Allgemeines Bedauern
Der angekündigte Rücktritt Weibels löste praktisch überall Bedauern aus. Auch Bundespräsident Moritz Leuenberger würdigte dessen Verdienste. Weibel sei es gelungen, die SBB auf eine sozialverträgliche Art zu einer wettbewerbsfähigen Bahn zu machen, die überall in Europa als Vorbild gelte.
Weibel hinterlasse bei der Bahn eine riesige Lücke, sagte der langjährige Präsident der Eisenbahnergewerkschaft, der Solothurner Ständerat Ernst Leuenberger.
Weibel habe für die SBB und den öffentlichen Verkehr im Allgemeinen hervorragende Arbeit geleistet, hiess es bei der Sozialdemokratischen Partei der Schweiz (SP). Sie wünscht sich einen fairen und verlässlichen Sozialpartner als Nachfolger.
Die Gewerkschaft transfair erwartet vom Nachfolger nicht nur Managementfähigkeiten und Kenntnisse des öffentlichen Verkehrs, sondern auch das nötige Gespür für die Anliegen der Mitarbeitenden.
Für den Schweizer Wirtschaftsdachverband economiesuisse steht bei der Regelung der Nachfolge von SBB-Chef Benedikt Weibel die Suche nach einer Person mit Weitblick im Vordergrund.
swissinfo
Benedikt Weibel hat seine Karriere bei den SBB 1978 begonnen. Seit 1993 leitet er das Unternehmen. Er wird 60 Jahre alt.
Als oberster Bähnler ist er Chef von rund 28’000 Mitarbeitern.
Er hat den ehemaligen Regiebetrieb des Bundes in ein modernes Transportunternehmen umgewandelt.

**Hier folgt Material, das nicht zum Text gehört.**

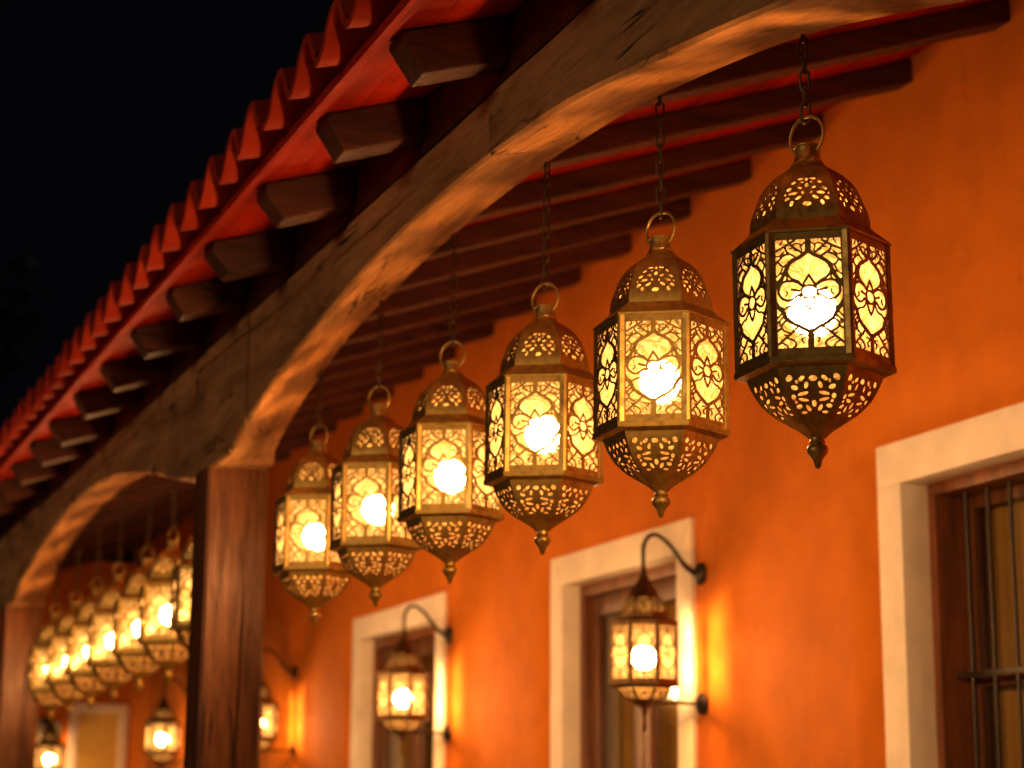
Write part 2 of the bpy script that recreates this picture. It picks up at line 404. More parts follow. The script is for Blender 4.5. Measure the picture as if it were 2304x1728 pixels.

Höhepunkte waren die Bahn 2000 und der neue Fahrplan Ende 2004.
Tiefschlag war die Strompanne im Juni 2005, die das ganze Bahnnetz lahm legte.
Die SBB wurden 1999 in eine AG umgewandelt, die sich zu 100% im Besitz des Bundes befindet.
Die SBB transportieren jedes Jahr 253 Mio. Passagiere und 58 Mio. Tonnen Güter.
Das Unternehmen beschäftigt mehr als 28’000 Mitarbeitende, 600 Entlassungen sind angekündigt.
2005 erreichten 95% aller Züge das Ziel mit weniger als fünf Minuten Verspätung.